» TO DO:
Give every line from the entries that contains "extends".

» DATASET RECORDS:

◇ ◇ ◇ ◇ ◇ ◇ ◇

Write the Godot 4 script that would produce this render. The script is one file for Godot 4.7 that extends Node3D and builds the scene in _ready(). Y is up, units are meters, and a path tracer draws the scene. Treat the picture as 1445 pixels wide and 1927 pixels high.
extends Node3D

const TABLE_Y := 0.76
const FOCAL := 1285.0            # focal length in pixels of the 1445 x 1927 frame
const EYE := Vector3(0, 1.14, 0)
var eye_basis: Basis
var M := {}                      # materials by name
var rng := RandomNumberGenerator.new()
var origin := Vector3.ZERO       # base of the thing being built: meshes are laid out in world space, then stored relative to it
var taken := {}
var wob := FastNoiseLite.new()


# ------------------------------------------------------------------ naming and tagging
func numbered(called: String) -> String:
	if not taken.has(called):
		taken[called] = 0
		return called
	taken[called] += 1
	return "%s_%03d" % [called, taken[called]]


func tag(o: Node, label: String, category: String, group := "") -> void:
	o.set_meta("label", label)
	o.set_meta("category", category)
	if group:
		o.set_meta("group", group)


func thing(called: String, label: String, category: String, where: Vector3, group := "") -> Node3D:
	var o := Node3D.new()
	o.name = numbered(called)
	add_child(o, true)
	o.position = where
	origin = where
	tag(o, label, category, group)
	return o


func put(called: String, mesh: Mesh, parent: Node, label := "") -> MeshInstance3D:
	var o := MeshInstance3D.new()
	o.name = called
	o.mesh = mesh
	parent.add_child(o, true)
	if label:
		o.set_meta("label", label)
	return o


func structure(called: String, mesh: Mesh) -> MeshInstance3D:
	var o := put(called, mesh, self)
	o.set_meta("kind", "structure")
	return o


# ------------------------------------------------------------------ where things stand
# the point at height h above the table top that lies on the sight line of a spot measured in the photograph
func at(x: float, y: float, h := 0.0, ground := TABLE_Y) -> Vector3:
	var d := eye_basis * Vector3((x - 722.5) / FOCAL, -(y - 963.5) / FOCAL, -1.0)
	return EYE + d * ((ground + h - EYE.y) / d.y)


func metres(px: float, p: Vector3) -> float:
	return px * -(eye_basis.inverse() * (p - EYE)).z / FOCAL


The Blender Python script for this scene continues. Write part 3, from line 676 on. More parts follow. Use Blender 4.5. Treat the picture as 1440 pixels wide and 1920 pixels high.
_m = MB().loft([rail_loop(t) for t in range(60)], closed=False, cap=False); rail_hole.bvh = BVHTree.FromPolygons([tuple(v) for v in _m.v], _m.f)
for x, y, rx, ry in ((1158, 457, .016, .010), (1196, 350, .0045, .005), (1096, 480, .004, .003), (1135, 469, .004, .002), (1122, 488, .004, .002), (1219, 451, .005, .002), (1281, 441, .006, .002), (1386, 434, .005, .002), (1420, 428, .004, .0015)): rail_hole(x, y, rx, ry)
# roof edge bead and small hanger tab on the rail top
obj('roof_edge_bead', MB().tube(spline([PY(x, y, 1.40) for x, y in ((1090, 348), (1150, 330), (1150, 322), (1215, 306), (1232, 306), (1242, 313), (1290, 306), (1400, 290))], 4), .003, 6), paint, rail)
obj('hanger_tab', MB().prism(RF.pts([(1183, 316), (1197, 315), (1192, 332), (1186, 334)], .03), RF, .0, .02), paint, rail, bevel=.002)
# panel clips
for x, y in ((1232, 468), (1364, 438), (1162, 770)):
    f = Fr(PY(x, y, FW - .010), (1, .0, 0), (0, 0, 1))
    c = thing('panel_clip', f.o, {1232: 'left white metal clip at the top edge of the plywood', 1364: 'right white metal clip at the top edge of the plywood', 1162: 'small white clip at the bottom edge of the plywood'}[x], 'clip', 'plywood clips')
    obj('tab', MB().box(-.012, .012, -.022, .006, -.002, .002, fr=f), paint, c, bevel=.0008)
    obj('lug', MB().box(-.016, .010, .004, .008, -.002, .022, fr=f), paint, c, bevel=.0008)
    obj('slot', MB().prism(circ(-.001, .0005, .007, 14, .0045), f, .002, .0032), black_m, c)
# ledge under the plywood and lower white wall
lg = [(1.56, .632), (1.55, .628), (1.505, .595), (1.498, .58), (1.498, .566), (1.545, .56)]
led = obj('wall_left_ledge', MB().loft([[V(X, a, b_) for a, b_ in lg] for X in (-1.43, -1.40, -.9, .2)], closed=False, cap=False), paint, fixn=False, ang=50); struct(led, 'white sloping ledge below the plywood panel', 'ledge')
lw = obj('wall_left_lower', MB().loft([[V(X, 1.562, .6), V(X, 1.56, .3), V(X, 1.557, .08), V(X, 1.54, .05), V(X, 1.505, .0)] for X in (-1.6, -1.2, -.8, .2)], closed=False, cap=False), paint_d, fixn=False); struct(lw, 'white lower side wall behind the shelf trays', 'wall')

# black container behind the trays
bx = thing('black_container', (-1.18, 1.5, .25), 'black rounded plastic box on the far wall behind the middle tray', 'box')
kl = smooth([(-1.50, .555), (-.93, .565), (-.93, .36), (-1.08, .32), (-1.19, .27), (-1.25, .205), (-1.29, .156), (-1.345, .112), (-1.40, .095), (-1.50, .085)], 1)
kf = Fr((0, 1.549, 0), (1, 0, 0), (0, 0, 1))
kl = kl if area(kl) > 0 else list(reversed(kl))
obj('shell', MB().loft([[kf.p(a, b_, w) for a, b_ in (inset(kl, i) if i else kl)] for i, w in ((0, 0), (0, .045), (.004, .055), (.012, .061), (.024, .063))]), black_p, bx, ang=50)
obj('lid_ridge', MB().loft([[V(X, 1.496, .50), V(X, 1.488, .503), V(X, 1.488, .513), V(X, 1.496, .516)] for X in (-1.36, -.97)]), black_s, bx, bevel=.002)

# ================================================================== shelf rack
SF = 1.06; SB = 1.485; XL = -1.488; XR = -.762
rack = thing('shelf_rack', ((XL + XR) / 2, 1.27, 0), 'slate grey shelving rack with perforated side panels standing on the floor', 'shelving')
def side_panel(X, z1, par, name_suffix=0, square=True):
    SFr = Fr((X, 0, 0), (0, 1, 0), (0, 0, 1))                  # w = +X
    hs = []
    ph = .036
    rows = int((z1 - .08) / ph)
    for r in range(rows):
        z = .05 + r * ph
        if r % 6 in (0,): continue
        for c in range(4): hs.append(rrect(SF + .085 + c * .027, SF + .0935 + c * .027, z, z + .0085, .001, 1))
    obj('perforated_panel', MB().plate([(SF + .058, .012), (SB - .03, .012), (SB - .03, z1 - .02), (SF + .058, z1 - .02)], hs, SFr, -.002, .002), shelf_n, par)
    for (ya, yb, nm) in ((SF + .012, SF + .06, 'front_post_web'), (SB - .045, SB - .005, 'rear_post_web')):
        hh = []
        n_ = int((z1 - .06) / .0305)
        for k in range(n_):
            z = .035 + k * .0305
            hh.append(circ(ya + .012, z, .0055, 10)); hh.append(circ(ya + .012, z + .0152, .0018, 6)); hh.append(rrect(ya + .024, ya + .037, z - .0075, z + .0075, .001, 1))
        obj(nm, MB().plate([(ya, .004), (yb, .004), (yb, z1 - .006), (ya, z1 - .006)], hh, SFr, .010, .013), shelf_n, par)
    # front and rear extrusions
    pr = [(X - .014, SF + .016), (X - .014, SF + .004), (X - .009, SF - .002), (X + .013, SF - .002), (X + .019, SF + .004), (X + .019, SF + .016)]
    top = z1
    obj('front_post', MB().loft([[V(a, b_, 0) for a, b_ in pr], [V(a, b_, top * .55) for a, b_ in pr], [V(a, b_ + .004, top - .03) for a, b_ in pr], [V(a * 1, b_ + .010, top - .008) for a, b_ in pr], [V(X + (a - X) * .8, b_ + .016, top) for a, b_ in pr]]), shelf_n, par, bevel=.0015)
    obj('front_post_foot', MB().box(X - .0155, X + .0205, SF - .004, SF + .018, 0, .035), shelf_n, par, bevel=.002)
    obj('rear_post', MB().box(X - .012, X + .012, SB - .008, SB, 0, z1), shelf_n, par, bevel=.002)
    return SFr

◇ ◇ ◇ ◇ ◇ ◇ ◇

» CORRECT OUTPUT:
Write the Godot 4 script that would produce this render. The script is one file for Godot 4.7 that extends Node3D and builds the scene in _ready(). Y is up, units are meters, and a path tracer draws the scene. Treat the picture as 1445 pixels wide and 1927 pixels high.
extends Node3D